Emily Porr and Rose London in “Murder on the Nile” at STAGEStheatre.

I like to write about shows people can see. This post is the exception, although you might take a chance and show up at Fullerton’s STAGEStheatre this weekend, hoping for no-shows. Their production of Agatha Christie’s “Murder on the Nile” (through Feb. 10) is such a hot ticket it sold out even before it opened.

Christie’s best work? Not by a long shot—and there are a few fired in this cruise ship murder mystery, to be sure. But it’s good fun and director Phil Brickey keeps it moving, except where the author has tied his hands; the first act is bogged down by unnecessary exposition. Apart from that it’s pretty lively, thanks to Rose London, Jason Cook, Jessica Taylor Gable, Emily Porr, Lawrence Ingalls and others in the skilled ensemble cast, who play it broad enough to make it entertaining without going too far over the top.
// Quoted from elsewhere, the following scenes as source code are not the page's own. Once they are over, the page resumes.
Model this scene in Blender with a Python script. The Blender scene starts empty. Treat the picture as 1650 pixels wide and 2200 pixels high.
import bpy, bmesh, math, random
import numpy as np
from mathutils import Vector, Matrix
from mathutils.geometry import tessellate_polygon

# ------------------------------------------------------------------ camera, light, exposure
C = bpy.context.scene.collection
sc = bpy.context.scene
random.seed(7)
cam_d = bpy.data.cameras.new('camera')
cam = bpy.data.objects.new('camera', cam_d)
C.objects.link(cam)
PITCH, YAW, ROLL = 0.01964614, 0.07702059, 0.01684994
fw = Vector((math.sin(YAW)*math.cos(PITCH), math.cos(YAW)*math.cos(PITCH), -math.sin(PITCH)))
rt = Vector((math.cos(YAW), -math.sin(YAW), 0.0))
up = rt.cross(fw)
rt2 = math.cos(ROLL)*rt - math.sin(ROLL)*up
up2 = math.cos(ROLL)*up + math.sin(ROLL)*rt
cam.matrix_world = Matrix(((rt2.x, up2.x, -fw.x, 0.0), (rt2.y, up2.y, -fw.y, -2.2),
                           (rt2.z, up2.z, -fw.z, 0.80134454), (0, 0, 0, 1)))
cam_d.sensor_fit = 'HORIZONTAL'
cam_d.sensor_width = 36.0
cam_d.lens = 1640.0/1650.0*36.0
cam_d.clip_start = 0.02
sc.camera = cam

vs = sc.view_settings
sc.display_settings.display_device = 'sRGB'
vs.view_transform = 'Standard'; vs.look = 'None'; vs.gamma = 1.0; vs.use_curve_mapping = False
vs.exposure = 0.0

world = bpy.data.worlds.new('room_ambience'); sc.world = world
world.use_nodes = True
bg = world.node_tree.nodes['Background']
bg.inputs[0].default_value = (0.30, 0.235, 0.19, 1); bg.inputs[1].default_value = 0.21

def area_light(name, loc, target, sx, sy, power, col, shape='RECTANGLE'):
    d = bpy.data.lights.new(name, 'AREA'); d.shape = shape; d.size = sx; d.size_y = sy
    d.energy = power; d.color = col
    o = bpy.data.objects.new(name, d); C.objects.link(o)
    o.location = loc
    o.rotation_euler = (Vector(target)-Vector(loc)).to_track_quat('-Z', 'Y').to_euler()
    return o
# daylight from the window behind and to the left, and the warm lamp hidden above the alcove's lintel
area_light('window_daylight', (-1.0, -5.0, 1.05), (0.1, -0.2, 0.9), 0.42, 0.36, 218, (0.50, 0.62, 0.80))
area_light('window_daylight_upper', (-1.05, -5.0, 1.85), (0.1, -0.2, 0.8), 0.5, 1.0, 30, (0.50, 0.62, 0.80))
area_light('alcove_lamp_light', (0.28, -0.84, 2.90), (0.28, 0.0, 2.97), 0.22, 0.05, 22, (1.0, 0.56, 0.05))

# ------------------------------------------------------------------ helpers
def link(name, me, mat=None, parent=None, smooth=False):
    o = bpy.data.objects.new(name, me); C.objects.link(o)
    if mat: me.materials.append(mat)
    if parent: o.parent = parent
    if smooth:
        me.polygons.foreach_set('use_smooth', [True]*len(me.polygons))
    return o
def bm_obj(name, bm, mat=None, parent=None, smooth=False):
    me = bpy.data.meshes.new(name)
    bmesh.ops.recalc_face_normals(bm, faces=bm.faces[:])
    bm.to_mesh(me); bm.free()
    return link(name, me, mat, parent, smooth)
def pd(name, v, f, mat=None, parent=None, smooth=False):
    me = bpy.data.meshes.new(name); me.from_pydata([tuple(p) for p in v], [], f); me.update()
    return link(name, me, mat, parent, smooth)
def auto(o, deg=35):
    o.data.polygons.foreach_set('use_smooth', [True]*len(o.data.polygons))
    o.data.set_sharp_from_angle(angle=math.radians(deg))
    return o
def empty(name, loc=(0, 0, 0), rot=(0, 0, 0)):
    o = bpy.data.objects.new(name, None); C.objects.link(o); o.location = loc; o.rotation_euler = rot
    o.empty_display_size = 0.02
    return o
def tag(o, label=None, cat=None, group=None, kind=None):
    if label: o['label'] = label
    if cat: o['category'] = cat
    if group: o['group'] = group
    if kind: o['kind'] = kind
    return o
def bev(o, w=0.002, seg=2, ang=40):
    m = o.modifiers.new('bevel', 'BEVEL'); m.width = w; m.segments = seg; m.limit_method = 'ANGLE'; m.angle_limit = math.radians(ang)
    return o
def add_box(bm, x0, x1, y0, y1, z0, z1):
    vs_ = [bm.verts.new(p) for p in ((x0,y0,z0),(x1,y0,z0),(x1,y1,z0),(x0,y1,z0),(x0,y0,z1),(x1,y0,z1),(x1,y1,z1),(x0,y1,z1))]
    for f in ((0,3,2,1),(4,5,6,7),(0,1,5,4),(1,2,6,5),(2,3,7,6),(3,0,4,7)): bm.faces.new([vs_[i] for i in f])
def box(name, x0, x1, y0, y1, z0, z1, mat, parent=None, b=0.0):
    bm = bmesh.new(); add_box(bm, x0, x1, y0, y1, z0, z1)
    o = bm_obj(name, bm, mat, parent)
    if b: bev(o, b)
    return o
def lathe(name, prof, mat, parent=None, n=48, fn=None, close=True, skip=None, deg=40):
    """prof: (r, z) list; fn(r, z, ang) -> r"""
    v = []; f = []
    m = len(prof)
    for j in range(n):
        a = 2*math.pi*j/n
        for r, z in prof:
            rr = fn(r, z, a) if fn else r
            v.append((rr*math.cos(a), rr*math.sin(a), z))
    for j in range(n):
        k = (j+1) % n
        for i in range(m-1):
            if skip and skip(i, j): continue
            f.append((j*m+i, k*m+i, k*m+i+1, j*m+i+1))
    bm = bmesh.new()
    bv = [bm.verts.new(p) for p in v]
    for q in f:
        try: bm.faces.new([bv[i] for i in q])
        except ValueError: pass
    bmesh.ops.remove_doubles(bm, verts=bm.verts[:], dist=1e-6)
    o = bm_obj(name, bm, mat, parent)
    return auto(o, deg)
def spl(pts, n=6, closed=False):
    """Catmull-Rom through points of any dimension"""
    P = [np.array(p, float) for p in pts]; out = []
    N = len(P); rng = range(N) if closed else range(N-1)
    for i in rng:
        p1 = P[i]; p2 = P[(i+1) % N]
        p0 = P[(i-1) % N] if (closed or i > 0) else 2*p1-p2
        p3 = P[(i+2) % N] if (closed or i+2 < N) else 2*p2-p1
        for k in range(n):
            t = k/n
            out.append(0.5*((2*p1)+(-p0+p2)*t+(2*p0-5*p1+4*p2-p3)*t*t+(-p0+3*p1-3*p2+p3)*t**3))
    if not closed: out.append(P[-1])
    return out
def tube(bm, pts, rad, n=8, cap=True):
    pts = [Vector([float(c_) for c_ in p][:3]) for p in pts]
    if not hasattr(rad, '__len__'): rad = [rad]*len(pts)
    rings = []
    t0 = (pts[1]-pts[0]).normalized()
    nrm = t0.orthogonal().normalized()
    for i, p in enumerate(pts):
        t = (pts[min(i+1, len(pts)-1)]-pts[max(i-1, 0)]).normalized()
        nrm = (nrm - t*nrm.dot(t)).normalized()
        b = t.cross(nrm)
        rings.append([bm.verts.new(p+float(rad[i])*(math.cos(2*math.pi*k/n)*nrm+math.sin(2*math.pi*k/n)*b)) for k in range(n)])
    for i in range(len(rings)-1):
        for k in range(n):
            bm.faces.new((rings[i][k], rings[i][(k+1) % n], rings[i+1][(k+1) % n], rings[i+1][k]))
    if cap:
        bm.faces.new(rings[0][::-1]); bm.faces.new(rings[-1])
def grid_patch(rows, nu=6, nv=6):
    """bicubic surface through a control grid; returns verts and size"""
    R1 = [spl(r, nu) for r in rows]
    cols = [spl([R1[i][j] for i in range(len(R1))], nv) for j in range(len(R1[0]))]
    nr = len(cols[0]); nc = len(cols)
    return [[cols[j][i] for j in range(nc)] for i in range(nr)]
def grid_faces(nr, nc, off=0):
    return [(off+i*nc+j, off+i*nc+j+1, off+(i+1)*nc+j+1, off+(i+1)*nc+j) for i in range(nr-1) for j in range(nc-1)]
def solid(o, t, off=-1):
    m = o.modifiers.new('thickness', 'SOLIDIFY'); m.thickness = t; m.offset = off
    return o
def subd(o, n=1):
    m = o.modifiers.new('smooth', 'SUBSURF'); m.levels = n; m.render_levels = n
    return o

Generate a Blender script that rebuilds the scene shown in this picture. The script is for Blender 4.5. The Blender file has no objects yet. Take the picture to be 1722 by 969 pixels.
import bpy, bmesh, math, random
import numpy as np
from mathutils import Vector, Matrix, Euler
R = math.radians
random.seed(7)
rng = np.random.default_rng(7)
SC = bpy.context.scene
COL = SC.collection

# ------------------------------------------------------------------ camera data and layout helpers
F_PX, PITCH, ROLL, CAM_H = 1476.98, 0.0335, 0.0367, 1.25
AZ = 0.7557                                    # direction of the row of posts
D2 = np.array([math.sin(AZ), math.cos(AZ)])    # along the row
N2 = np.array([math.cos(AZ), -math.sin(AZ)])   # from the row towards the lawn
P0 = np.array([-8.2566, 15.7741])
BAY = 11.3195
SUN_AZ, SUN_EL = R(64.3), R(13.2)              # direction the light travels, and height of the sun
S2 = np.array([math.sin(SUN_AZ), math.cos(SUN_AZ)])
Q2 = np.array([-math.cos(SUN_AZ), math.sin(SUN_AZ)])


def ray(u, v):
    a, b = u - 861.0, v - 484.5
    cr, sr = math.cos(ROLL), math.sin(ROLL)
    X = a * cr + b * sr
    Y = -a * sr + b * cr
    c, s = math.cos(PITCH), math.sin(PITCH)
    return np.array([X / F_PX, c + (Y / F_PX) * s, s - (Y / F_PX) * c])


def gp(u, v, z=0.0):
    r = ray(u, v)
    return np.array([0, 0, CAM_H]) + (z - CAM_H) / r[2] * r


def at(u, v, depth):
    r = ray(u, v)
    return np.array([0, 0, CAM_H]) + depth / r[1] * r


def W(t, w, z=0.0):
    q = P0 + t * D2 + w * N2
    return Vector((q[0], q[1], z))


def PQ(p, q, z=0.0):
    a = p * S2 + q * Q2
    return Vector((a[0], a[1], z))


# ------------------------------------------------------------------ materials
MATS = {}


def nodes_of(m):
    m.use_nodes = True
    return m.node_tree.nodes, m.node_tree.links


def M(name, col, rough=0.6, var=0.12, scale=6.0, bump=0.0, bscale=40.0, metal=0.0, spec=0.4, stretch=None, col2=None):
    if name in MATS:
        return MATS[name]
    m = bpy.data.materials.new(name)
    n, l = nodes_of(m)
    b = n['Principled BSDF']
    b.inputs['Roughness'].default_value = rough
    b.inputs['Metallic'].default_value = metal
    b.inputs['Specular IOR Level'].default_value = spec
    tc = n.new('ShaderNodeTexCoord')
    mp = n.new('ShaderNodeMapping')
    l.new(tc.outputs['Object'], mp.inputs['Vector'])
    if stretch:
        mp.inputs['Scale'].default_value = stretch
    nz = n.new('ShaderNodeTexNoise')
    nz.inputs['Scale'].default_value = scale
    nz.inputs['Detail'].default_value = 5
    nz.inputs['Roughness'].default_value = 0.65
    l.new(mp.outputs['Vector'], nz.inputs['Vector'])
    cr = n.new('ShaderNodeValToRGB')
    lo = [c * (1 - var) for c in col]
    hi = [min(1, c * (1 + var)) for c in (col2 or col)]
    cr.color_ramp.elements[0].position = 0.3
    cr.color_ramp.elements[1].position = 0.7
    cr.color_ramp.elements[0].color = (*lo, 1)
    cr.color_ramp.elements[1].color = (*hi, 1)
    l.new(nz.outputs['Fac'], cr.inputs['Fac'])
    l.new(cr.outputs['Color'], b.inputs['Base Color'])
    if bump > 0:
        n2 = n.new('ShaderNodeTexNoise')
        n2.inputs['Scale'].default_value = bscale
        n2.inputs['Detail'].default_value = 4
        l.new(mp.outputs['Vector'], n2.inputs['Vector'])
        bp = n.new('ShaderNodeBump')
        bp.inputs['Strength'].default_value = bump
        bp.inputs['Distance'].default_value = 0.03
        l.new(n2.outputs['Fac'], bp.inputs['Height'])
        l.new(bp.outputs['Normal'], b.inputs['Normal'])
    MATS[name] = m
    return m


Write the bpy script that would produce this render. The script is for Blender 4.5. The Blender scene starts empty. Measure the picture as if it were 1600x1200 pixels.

American Ballet Theatre’s “Harlequinade” at Segerstrom Center for the Arts (mid-January) was a rare treat in the predominantly humorless world of ballet. Unless you attend a performance of “The Nutcracker” or the outlandish Les Ballets Trockadero de Monte Carlo, the most artful dancers rarely attempt to entice a smile out of you—but that isn’t the case with this show.

Most of the humor comes in the first act, an exaggerated pantomime wherein a penniless suitor (Harlequin) is hopelessly in love with a lady (Columbine) whose father wants to marry her off to a wealthy man; a sympathetic servant and a good fairy figure in the scenario. The more typical second act pretty much dispenses with the plot in favor of the usual exhibition dancing, with more joie de vivre than usual. Staged by Alexei Ratmansky with eye-popping costumes and scenery by Robert Perdziola, the show was everything you’d expect from ABT—in short, perfection.

If you missed “In the Fiddler’s House” at Segerstrom Concert Hall (mid-January), you missed one of the season’s best concerts. The Philharmonic Society of OC’s one-night-only reprise of this klezmer album and PBS special not only brought the incomparable Itzhak Perlman back to Costa Mesa but a hugely talented ensemble of musicians including Andy Statman, who might just be the world’s greatest mandolin player.

This week the Philharmonic Society presents the 2019 edition of the Laguna Beach Music Festival (Feb. 6-10), with pianist Joyce Yang serving as guest artistic director. The Society is also offering Kodo (Feb. 10) at Renée and Henry Segerstrom Concert Hall, making new music on the traditional Japanese drum, the taiko.